Chile se debate en torno al mecanismo para cambiar su Constitución. Mientras el Ministro Burgos da señales a favor de un proceso cerrado en las instituciones y con participación consultiva de la ciudadanía, parte de la sociedad civil y algunos parlamentarios pertenecientes a la “Bancada AC” tratan de empujar la decisión hacia un mecanismo abierto y con participación ciudadana vinculante: la Asamblea Constituyente.
Una de las implicancias de esta figura, tal vez aquella fundamental, es que le quitaría la facultad constituyente a las actuales instituciones, en específico al Congreso Nacional, para entregárselo a la Asamblea. Ella pasaría a ser la representación del soberano, el pueblo, para efectos de redactar una nueva carta fundamental.
Se produce entonces una disputa de poderes que está en la génesis del rechazo que genera la AC en buena parte de la clase política chilena, especialmente en las fuerzas conservadoras. En principio, nadie está dispuesto a perder poder porque sí y eso es entendible; salvo en aquellos ciudadanos que tienen -o dicen tener- un sentido republicano, un interés de “servicio público” que los lleva a sacrificarse y vivir en las pantanosas arenas de la política, como muchas veces se justifican algunas de nuestras autoridades.
Pues bien, personas con tal grado de compromiso cívico deberían ser capaces de entender que nos encontramos frente a una posibilidad histórica de abrir la democracia, y legitimarla en virtud de un nuevo pacto social donde la mayoría de las chilenas y chilenos nos sintamos representados.
Rescatar y fortalecer nuestra democracia debiera ser motivo suficiente para que nuestra clase política acepte esta momentánea pérdida de poder.
Al respecto, cabe recordar que la facultad constituyente del Congreso Nacional es derivativa, es decir, recae en el por un mandato que le ha otorgado la Nación (el pueblo). Nuestra propia Constitución actual, a la que algunos se aferran para tratar de “atajos” a los mecanismos que no les gustan, lo dice con toda claridad en su artículo 5°: “La soberanía reside esencialmente en la Nación. Su ejercicio se realiza por el pueblo a través del plebiscito y de elecciones periódicas y, también, por las autoridades que esta Constitución establece.”
Por tanto, y más allá de la fórmula que se utilice para aquello, el país está en todo su derecho de cuestionarse si las actuales autoridades son las llamadas a redactar una nueva Constitución, o acaso debe ser hecha por un grupo de expertos, o a través de una fórmula participativa como la Asamblea Constituyente; definiendo mediante un plebiscito el mecanismo a través del cual se debe diseñar nuestra nueva carta fundamental.

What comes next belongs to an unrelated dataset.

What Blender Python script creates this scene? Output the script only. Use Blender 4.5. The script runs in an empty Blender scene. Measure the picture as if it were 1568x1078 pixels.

El poder constituyente nos pertenece, y si bien se lo hemos derivado al Parlamento, podemos perfectamente pedírselo de vuelta. Por ello, algunos parlamentarios han presentado la idea de ampliar las posibilidades de convocatoria a plebiscito, para hacer formalmente posible esta “devolución de poder” que materialmente es tan obvia.
En este punto debemos detenernos. La última encuesta del Centro de Estudios Públicos sitúa en un 9% la confianza de la ciudadanía en el Congreso, y en un 3% la confianza en los partidos políticos. Más allá del análisis en particular de estas cifras, que sin lugar a dudas debemos revertir si queremos tener una democracia saludable, tenemos que preguntarnos qué nivel de legitimidad material de origen podría llegar a tener una Constitución elaborada por instituciones tan poco confiables para la ciudadanía.
En momentos como estos se hace necesario devolver el poder al pueblo, para que en conjunto podamos reflexionar sobre el país en el que queremos vivir, y de esa manera lograr regitimar una institucionalidad de la que todos nos sintamos partícipes.
Una Asamblea Constituyente no es el infierno, ni una casa de orates ni menos un lugar para fumar opio.
La AC -cuyo diseño en particular queda pendiente pero que implica abrir la redacción de la Constitución a la sociedad civil, a nuevos liderazgos, establecer presencia de nuestros pueblos originarios, de los jóvenes, mujeres y diversidad de nuestra sociedad- es una oportunidad histórica para que volvamos a confiar y a creer, para darnos un impulso como país que nos permita definitivamente alcanzar el desarrollo. Esperemos que la soberbia no termine por matar este derecho de Chile.